Mumford’s myth offers a place to start. As we bump along the unsteady plateau at the top of the Hubbert curve, wondering how soon the plateau will turn into a slope and the toboggan ride down from today’s technological heights will begin, it seems increasingly clear that the neotechnic era is a passing phase, not the permanent achievement Mumford seems to have expected. Over the decades to come, then, we can expect to see the first major steps in the transition to a new phase. It won’t be an exact repetition of any earlier phase, but it will have certain similarities to past ages that faced similar conditions. As the saying goes, history doesn’t repeat itself, but it does rhyme.

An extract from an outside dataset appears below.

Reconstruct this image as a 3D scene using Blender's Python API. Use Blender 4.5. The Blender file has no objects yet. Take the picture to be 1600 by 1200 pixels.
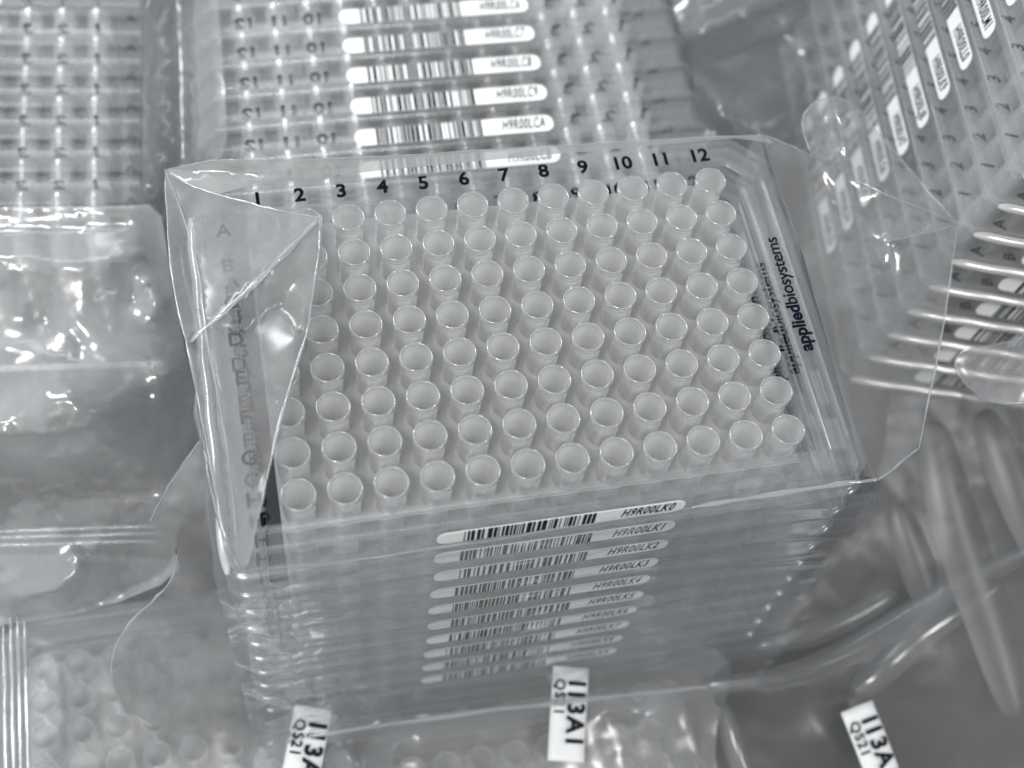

Borrowing a bit of Mumford’s own jargon, we can call this new technological stage the hesperotechnic phase (the Greek here is hesperos, evening)—the twilight phase of industrial technology. Just as important elements of the three earlier phases can best be understood by looking at the technologies and energy sources that drove them, at least some of the outlines of the hesperotechnic phase can be grasped by considering what technologies and energy sources human societies will have to hand once the neotechnic phase finishes fading out. Over the next few weeks I plan to make a first reconnaissance of this largely unexplored territory. As this exploration proceeds, those of my readers attentive to the language of myth may begin to get a sense of what narratives I might offer as useful tools for thinking in the coming times.